About four years ago, I discovered that a maternal ancestor was one of the founders of Quakerism in America. as I began to research and read about Quaker thought, the path of spirituality presented there resonated with me. It was as if the principles were long dormant and emerged when called upon. What I find so compelling about Quaker practice is the almost complete dissuasion from forming dogma. There is discussion surrounding the meeting, but the meeting itself is not to promote a certain set of beliefs or an agenda. It’s an experience where one can be let alone, yet it’s also meeting with the God in each other—the God presence in community. Quakers seek to ‘see that of God’ in others; this is a positive affirmation of the Divinity present in us all rather than a refutation of what others may or may not believe. After many years of holding to a belief that others must acknowledge a god in the shape my people have made, I’m glad to find a way to see the expression of God in every person.

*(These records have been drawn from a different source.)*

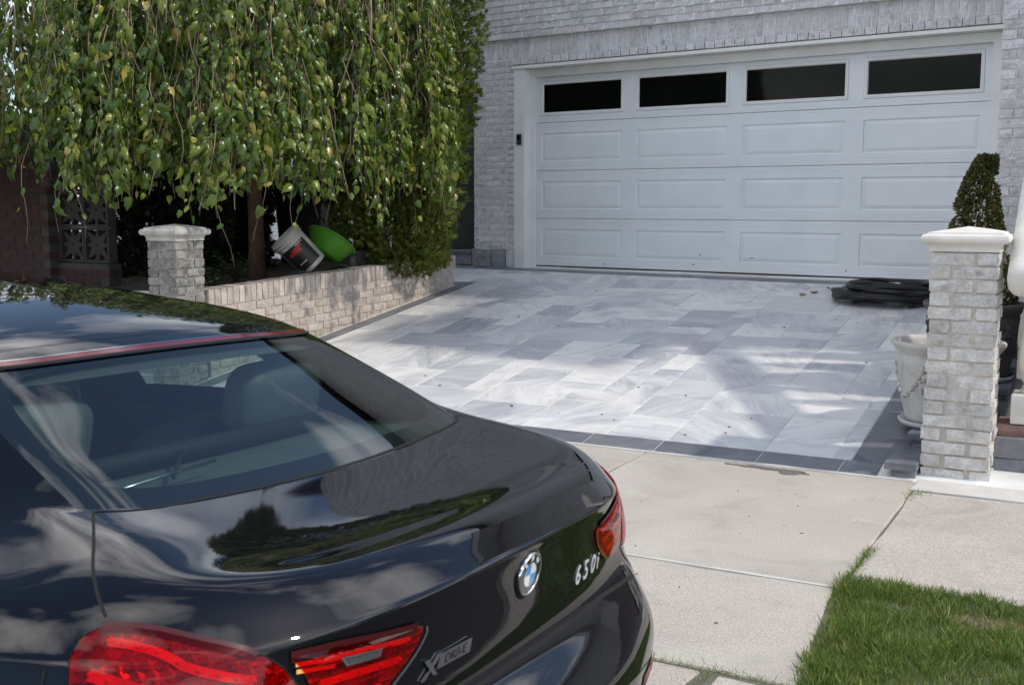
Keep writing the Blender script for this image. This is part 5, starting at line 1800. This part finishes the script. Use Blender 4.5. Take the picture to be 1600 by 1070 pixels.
for q in full_g.f: bmq.faces.new([vs[i] for i in q])
bmesh.ops.remove_doubles(bmq, verts=bmq.verts, dist=1e-4)
bmesh.ops.recalc_face_normals(bmq, faces=bmq.faces)
BV = BVHTree.FromBMesh(bmq)
def snap(p, off=0.0):
    """(u, v, w) -> nearest point on the car's skin (blender local), and its outward normal"""
    co, no, _, _ = BV.find_nearest(Vector(L3(p)))
    if no.dot(co - Vector((co.x * .5 + 1.15, 0, .55))) < 0: no = -no
    return co + no * off, no
# ---- glass
def glass(name, label, mat, i0, i1, j0=0, j1=jT, both=True):
    o = finish(patch(GS, i0, i1, j0, j1, both), name, M[mat], car); is_out(o)
    return o
rw = glass('rear_window', None, 'car_glass', 0, iC0)
# black ceramic band printed round the rear glass, with rounded inner corners
fmb = MB()
def gpt(i, j, s, off=-.003):
    i0 = min(int(i), NPc - 2); j0 = min(int(j), GS.shape[1] - 2); a, b = i - i0, j - j0
    p = (GS[i0, j0] * (1 - a) + GS[i0 + 1, j0] * a) * (1 - b) + (GS[i0, j0 + 1] * (1 - a) + GS[i0 + 1, j0 + 1] * a) * b
    return np.array([p[0], p[1] * s, p[2]])
outer, inner = [], []
I1, J1 = float(iC0), float(jT)
def bord(t):
    """perimeter of the half-window domain: bottom centre -> right corner -> top centre"""
    if t < 1: return (I1 * t, 0.0)
    if t < 2: return (I1, J1 * (t - 1))
    return (I1 * (3 - t), J1)
for k in range(91):
    t = 3 * k / 90
    i, j = bord(t)
    outer.append((i, j))
    # inner outline: superellipse-like inset
    ci, cj = 0.0, J1 * .5
    x = i / I1; y = (j - cj) / (J1 * .5)
    n_ = 5.5
    s_ = (abs(x * 1.0) ** n_ + abs(y) ** n_) ** (1 / n_)
    x, y = x / s_, y / s_
    inner.append((x * I1 * .862, cj + y * J1 * .5 * (.70 if y < 0 else .93)))
for s in (1, -1):
    v, f = [], []
    for (o_, n_) in zip(outer, inner):
        for t in (0, .25, .5, .75, 1):
            p = gpt(o_[0] * (1 - t) + n_[0] * t, o_[1] * (1 - t) + n_[1] * t, s)
            p[2] -= .0035; p[0] += .0025
            v.append(L3(p))
    for k in range(len(outer) - 1):
        for t in range(4):
            a = k * 5 + t
            f.append((a, a + 1, a + 6, a + 5))
    fmb.add(v, f)
finish(fmb, 'window_band', M['frit'], rw)
glass('windscreen', None, 'car_side_glass', iA + 5, NPc - 1)
for s in (1, -1):
    for nm, a, b in (('quarter_window', iQ, iB0), ('door_window', iB1, iA - 3)):
        q = patch(GS, a, b, 0, jT, False)
        if s == -1: q.v = [(x, -y, z) for x, y, z in q.v]; q.f = [tuple(reversed(t)) for t in q.f]
        o = finish(q, nm, M['car_side_glass'], car); is_out(o)
# rubber and bright trim along the side glass
def ribbon(name, pts, w, mat, off=.0010, parent=car, closed=False, sub=14, snapit=True):
    P = cr_curve(pts, sub) if len(pts) > 2 else [np.array(pts[0]) + (np.array(pts[1]) - np.array(pts[0])) * t for t in np.linspace(0, 1, 12)]
    co = [snap(p, off) for p in P]
    v, f = [], []
    for i, (c, n) in enumerate(co):
        d = (co[min(i + 1, len(co) - 1)][0] - co[max(i - 1, 0)][0]).normalized()
        s_ = d.cross(n).normalized() * (w / 2)
        v += [c + s_, c - s_]
    for i in range(len(co) - 1): f.append((2 * i, 2 * i + 1, 2 * i + 3, 2 * i + 2))
    m_ = mesh(name, v, f, True)
    return obj(name, m_, mat, parent)
def both(fn, pts, *a, **k):
    for s in (1, -1): fn(*a[:1], [(p[0], p[1] * s, p[2]) for p in pts], *a[1:], **k)
for s in (1, -1):
    belt = [tuple(GS[i, 0] * np.array([1, s, 1])) for i in range(iQ, iA + 1, 4)]
    ribbon('belt_trim', belt, .016, M['gloss_black'], .003, sub=2)
def gnormal(i, j, s):
    a = gpt(min(i + .5, NPc - 1.01), j, s) - gpt(max(i - .5, 0), j, s)
    if i < .5: a = np.array([0.0, s, 0.0])
    b = gpt(i, min(j + .5, GS.shape[1] - 1.01), s) - gpt(i, max(j - .5, 0), s)
    n = np.cross(a, b); n /= np.linalg.norm(n) + 1e-12
    if n @ (gpt(i, j, s) - np.array([2.2, 0, .6])) < 0: n = -n
    return n
def gstrip(name, mat, path, off, parent=car):
    """ribbon on the greenhouse: path is a list of (i, j0, j1)"""
    mb = MB()
    for s in (1, -1):
        v = []
        for (i, j0, j1) in path:
            for j in (j0, j1): v.append(L3(gpt(i, j, s) + gnormal(i, j, s) * off))
        mb.add(v, [(2 * k, 2 * k + 2, 2 * k + 3, 2 * k + 1)[::s] for k in range(len(path) - 1)])
    return finish(mb, name, M[mat], parent)
# high brake lamp: red strip under the roof's rear edge
def taper(j0, j1, i1):
    out = []
    for i in np.linspace(0, i1, 60):
        k = 1.0 if i < i1 - 5 else max(.1, (i1 - i) / 5)
        m_ = (j0 + j1) / 2
        out.append((i, m_ + (j0 - m_) * k, m_ + (j1 - m_) * k))
    return out
gstrip('brake_lamp', 'brake_strip', taper(jT - .05, jT + .62, 29), .0035)
gstrip('lamp_trim', 'chrome', taper(jT + .66, jT + .76, 29), .0045)
gstrip('lamp_gasket', 'car_gap', taper(jT - .32, jT - .08, 29), .004)
gstrip('roof_joint', 'car_gap', [(i, jT + 3.0, jT + 3.07) for i in np.linspace(0, 30, 60)], .001)
# ---- lining and interior
lin = patch(GS, 0, NPc - 1, jT - 1, GS.shape[1] - 1)
lin.v = [(x, y * .962, z - .020) for x, y, z in lin.v]
lo = finish(lin, 'headliner', M['headliner'], car); is_out(lo)
for (a, b) in ((iC0 - 1, iQ + 1), (iB0, iB1)):
    pl_ = patch(GS, a, b, 0, jT); pl_.v = [(x + .008, y * .965, z - .012) for x, y, z in pl_.v]
    lo = finish(pl_, 'pillar_lining', M['interior_dark'], car); is_out(lo)
tub = MB()
tub.box(.70, 3.7, -.80, .80, .22, .26)
tub.box(.68, .72, -.60, .60, .26, .92)
for s in (1, -1): tub.box(.75, 3.45, s * .74 - .02, s * .74 + .02, .26, .90)
tub.build('cabin_tub', M['interior_dark'], car)
# parcel shelf, roller blind, rear bench
v = []
for i in range(0, iC0 + 1, 3):
    p = gpt(i, 0, 1); v.append(p)
sh = MB()
pts = [(p[0] + .045, p[1] * .95, p[2] - .018) for p in v]
far = [(1.10 + .0 * i, p[1] * .98, .945) for i, p in enumerate(v)]
vv = [L3(p) for p in pts] + [L3(p) for p in far] + [L3(mirror(p)) for p in pts] + [L3(mirror(p)) for p in far]
n = len(pts)
sh.add(vv, [(i, i + 1, n + i + 1, n + i) for i in range(n - 1)] + [(2 * n + i + 1, 2 * n + i, 3 * n + i, 3 * n + i + 1) for i in range(n - 1)])
sh.build('parcel_shelf', M['shelf_cloth'], car)
MB().tube([(.90, -.44, .985), (.90, .44, .985)], .020, 12).build('roller_blind', M['interior_dark'], car, True)
MB().tube([(.72, .42, .990), (.90, .42, .985)], .006, 6).build('blind_arm', M['interior_dark'], car, True)
MB().tube([(.70, .40, .992), (.72, .26, .993), (.74, .1, .992)], .004, 6).build('blind_rod', M['satin_chrome'], car, True)
MB().tube([(.88, .05, .987), (.70, .25, .992)], .005, 6).build('blind_arm', M['interior_dark'], car, True)
def pad(name, u, v_, w, su, sv, sw, mat, tilt=0.0, parent=car, e=.5):
    """upholstered block with rounded corners"""
    vts, f = [], []
    n1, n2 = 20, 28
    for a in range(n1 + 1):
        th = -math.pi / 2 + math.pi * a / n1
        for b in range(n2):
            ph = 2 * math.pi * b / n2
            sp = lambda x: math.copysign(abs(x) ** e, x)
            x, y, z = sp(math.cos(th)) * sp(math.cos(ph)) * su, sp(math.cos(th)) * sp(math.sin(ph)) * sv, sp(math.sin(th)) * sw
            x, z = x * math.cos(tilt) + z * math.sin(tilt), -x * math.sin(tilt) + z * math.cos(tilt)
            vts.append((u + x, -(v_ + y), w + z))
    for a in range(n1):
        for b in range(n2): f.append((a * n2 + b, a * n2 + (b + 1) % n2, (a + 1) * n2 + (b + 1) % n2, (a + 1) * n2 + b))
    return obj(name, mesh(name, vts, f, True), M[mat], parent)
for s in (1, -1):
    pad('rear_seat', 1.22, .36 * s, .66, .12, .30, .33, 'leather', -.30)
    pad('rear_headrest', .98, .36 * s, 1.045, .055, .145, .085, 'leather', -.2)
    pad('front_seat', 2.10, .38 * s, .70, .11, .27, .38, 'leather_dark', -.30)
    pad('front_headrest', 1.94, .38 * s, 1.09, .05, .13, .09, 'leather_dark', -.2)
    pad('seat_cushion', 2.42, .38 * s, .42, .30, .27, .10, 'leather_dark')
pad('bench_cushion', 1.50, 0, .42, .25, .62, .10, 'leather')
pad('dashboard', 3.30, 0, .82, .25, .70, .12, 'interior_dark')
sw_ = MB(); sw_.tube([(2.90 + .05 * math.sin(a), .38 + .18 * math.cos(a), .86 + .18 * math.sin(a)) for a in np.linspace(0, 2 * math.pi, 28)], .014, 8); sw_.build('steering_wheel', M['interior_dark'], car, True)
MB().box(2.955, 2.975, -.12, .12, 1.155, 1.205, .008).build('rear_view_mirror', M['interior_dark'], car)
# ---- shut lines
def mir(pts, s): return [(p[0], p[1] * s, p[2]) for p in pts]
for s in (1, -1):
    ribbon('panel_gap', mir([(.573, .545, 1.011), (.491, .618, .996), (.440, .665, .977), (.393, .700, .957), (.357, .719, .936)], s), .0048, M['car_gap'], .0007)
    ribbon('panel_gap', mir([(.150, .545, .755), (.155, .575, .72), (.16, .62, .685), (.158, .65, .655)], s), .005, M['car_gap'])
    ribbon('panel_gap', mir([(.385, .80, .88), (.375, .832, .78), (.36, .85, .66), (.40, .87, .60), (.60, .905, .56)], s), .004, M['car_gap'])
    ribbon('panel_gap', mir([(2.02, .84, .925), (1.99, .90, .80), (1.97, .905, .60), (1.99, .905, .35)], s), .005, M['car_gap'])
    ribbon('panel_gap', mir([(3.42, .80, .90), (3.40, .89, .78), (3.38, .90, .55), (3.38, .90, .35)], s), .005, M['car_gap'])
    ribbon('panel_gap', mir([(2.0, .905, .34), (2.6, .90, .33), (3.36, .90, .34)], s), .005, M['car_gap'])
    ribbon('panel_gap', mir([(3.6, .60, .955), (3.9, .66, .92), (4.3, .66, .84), (4.6, .60, .78)], s), .005, M['car_gap'])
ribbon('panel_gap', [(.572, -.545, 1.011), (.545, -.50, 1.005), (.520, -.30, .993), (.507, 0, .986), (.520, .30, .993), (.545, .50, 1.005), (.572, .545, 1.011)], .006, M['car_gap'])
ribbon('panel_gap', [(.15, -.60, .655), (.145, -.4, .668), (.135, 0, .672), (.145, .4, .668), (.15, .60, .655)], .010, M['car_gap'], sub=10)
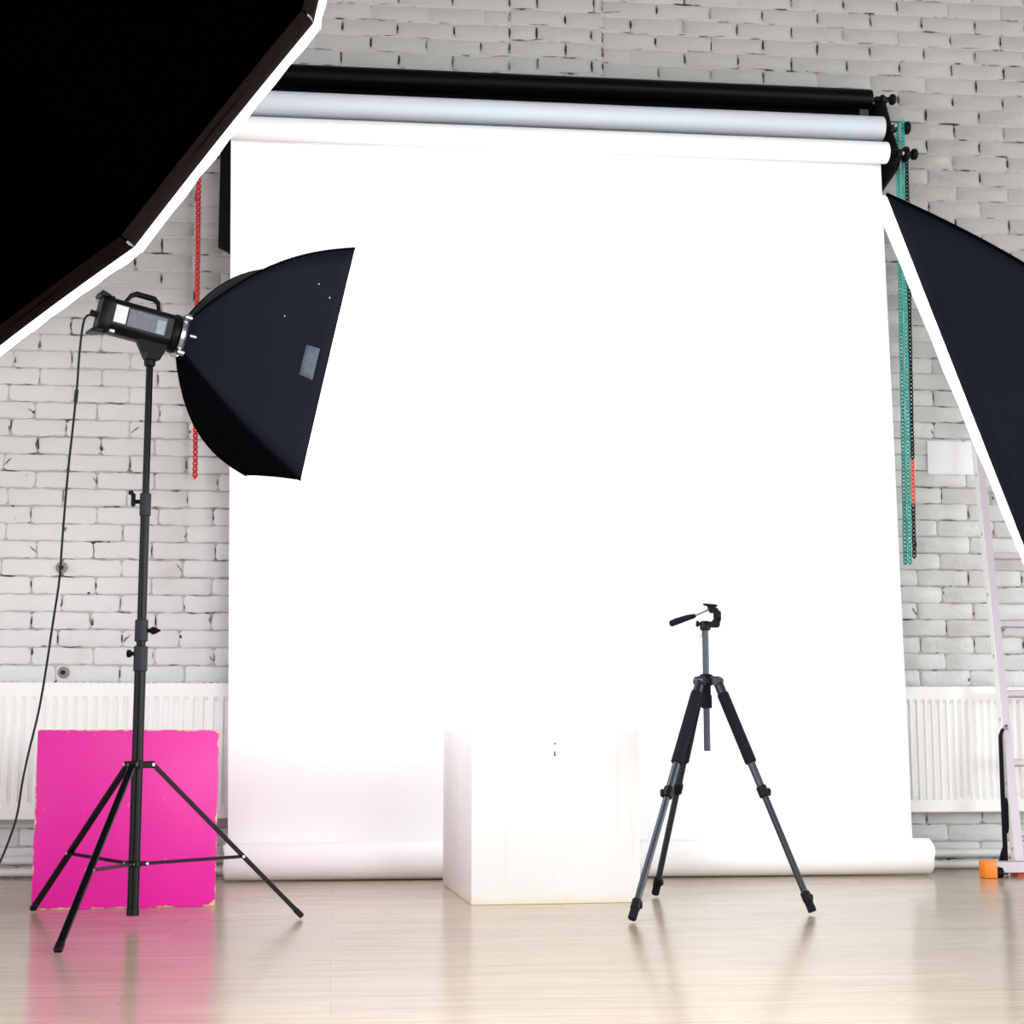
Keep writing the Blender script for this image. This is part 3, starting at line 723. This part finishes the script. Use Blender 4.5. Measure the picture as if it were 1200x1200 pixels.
# ------------------------------------------------------------------ light stand
f1, f2, f3 = onZ(38, 1066, .008), onZ(67, 1115, .008), onZ(354, 1074, .008)
cS = V((SX, SY, 0))
def zat(py, px=165): # height on the stand axis seen at image row py
    lo, hi = -1., 4.
    for _ in range(50):
        m = (lo+hi)/2; q = V((SX, SY, m))-CAM; yy = 600-F*q.dot(UP)/q.dot(FW)
        if yy > py: lo = m
        else: hi = m
    return lo
tl_ = thing('light_stand', (SX, SY, 0), 'tall black air light stand with three spread legs in front of pink cube', 'light stand')
def seg(y0, y1, r, name, m, n=20, bev=.001):
    b = MB(); b.cyl((SX, SY, zat(y0)), (SX, SY, zat(y1)), r, n, bev=bev); return b.build(name, m, tl_)
seg(1070, 757, .0185, 'lower_tube', M['blackm']); seg(757, 728, .0150, 'second_tube', M['blackm']); seg(728, 590, .0150, 'middle_tube', M['blackm']); seg(590, 412, .0115, 'upper_tube', M['blackm'])
seg(1073, 1064, .0200, 'bottom_cap', M['black'])
seg(787, 757, .0225, 'locking_collar', M['collar'], bev=.003); seg(752, 726, .0215, 'locking_collar', M['collar'], bev=.003); seg(605, 578, .0185, 'locking_collar', M['collar'], bev=.003)
def wing(py, sgn, name='locking_knob', L_=.03):
    z = zat(py); p = V((SX, SY, z)); d = RT*sgn
    b = MB(); b.cyl(p+d*.016, p+d*.034, .007, 10); b.lathe(p+d*.030, d, [(0, .010), (.006, .013), (.014, .012), (L_-.004, .004), (L_, .002)], 8)
    b.build(name, M['black'], tl_)
wing(739, 1, L_=.032); wing(766, -1, L_=.014); 
# T-handle at the upper collar
p = V((SX, SY, zat(588))); b = MB(); b.cyl(p-RT*.015, p-RT*.035, .007, 10); b.box(p-RT*.040+Z*.006, (.014, .014, .045), (RT, FW, Z), bev=.004); b.box(p-RT*.048+Z*.030, (.016, .012, .014), (RT, FW, Z), bev=.003); b.build('locking_knob', M['black'], tl_)
zh = zat(896); zl = zat(1012)
b = MB(); b.cyl((SX, SY, zh-.012), (SX, SY, zh+.012), .026, 20, bev=.003)
feet = (f1, f2, f3)
for f in feet:
    d = (V((f.x, f.y, 0))-cS).normalized(); pd = Z.cross(d)
    b.box(cS+d*.036+Z*zh, (.036, .030, .022), (d, pd, Z), bev=.003)
b.build('leg_collar', M['black'], tl_)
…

I once saw spiritual growth as a tiered system; one day, I might hope to achieve some advanced level of saintliness with enough work and grace. I’m sure there is some lingering thought of that in my head; but my heart says something different now. I am on an open journey in which I hope there is no ‘ending’, just continued unfolding. I realise that we perceive linear time and the flow from one moment to the next. But there is another reality of spirit that I’ve caught glimpses of. It’s a reality in which the spirit is fully present in a whole and magnificent state; where we see each other as abundant and unlimited beings who are fully connected to the nature of the Universe and each other.

My greatest hope is to bring healing to myself and others through this connection. In my travels and experiences, I’ve met many people who are deeply hurting and wounded physically and spiritually. Though I carry scars myself, I’ve also been blessed with healing and an understanding of wounds. It’s through this that healing comes; Jung said, ‘only the wounded physician heals’. I feel called to be that for the people I encounter in whatever way I can. My name, Jason, means healer. I take that as both what I am called and my calling in this life.